Lübnanlı Bakan, "Suriyeli mültecilerin ülkelerine dönme vakti geldi. 12 yıldır evsizlik ve zorluklarla karşı karşıyalar. Bunların yaklaşık yüzde 90'ı Lübnan'da yoksulluk sınırının altında yaşıyor" dedi.

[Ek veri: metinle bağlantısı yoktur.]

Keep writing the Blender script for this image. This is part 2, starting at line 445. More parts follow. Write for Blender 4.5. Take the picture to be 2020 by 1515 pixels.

UNHCR'nin yardımlarının Suriyeli aileler için yeterli olmadığını da sözlerine ekleyen Issam Şerafeddin, yasadışı bir Amerikan varlığının bulunduğu kuzeydoğu bölgesi dışında, mültecilerin Suriye'ye dönmeleri için durumun güvenli olduğunu da sözlerine ekledi.
Ürdün'ün enerjisi aşıldı
Amman'da Başbakan Yardımcısı ve Dışişleri ve Gurbetçi İşleri Bakanı Eymen Es-Safadi, "Ürdün, gönüllü geri dönüşlerini kolaylaştırmak için Suriye'deki altyapıyı iyileştirme çabalarını yoğunlaştırması gereken mültecilere ev sahipliği yapma konusunda kabul kapasitesini aştı" dedi.
Safadi, BM Genel Sekreteri Antonio Guterres ile yaptığı kapsamlı görüşmelerde, Suriyeli mültecilerin bir an önce gönüllü olarak ülkelerine dönmesinin 'krizi kökten çözmenin tek yolu olduğunu' dile getirdi.
"Mülteci krizinin çözümü, Suriyeli mültecilerin gönüllü geri dönüşleri için gerekli ortamın sağlanmasından geçiyor" diyerek, geri dönmeyi seçen mültecilere yardım etmek, güvenliklerini ve asayişlerini sağlamak ve onlara düzgün bir yaşamın gereklerini sağlamak için etkili adımlar atılması gerektiği çağrısında bulundu.
Ürdün'deki Birleşmiş Milletler Mülteciler Yüksek Komiserliği, mevcut 2023 yılı için mali gereksinimlerinin yalnızca yüzde 22'sini veya gerekli olan yaklaşık 390 milyon doların yaklaşık 88 milyon dolarını elde ettiğini söyledi.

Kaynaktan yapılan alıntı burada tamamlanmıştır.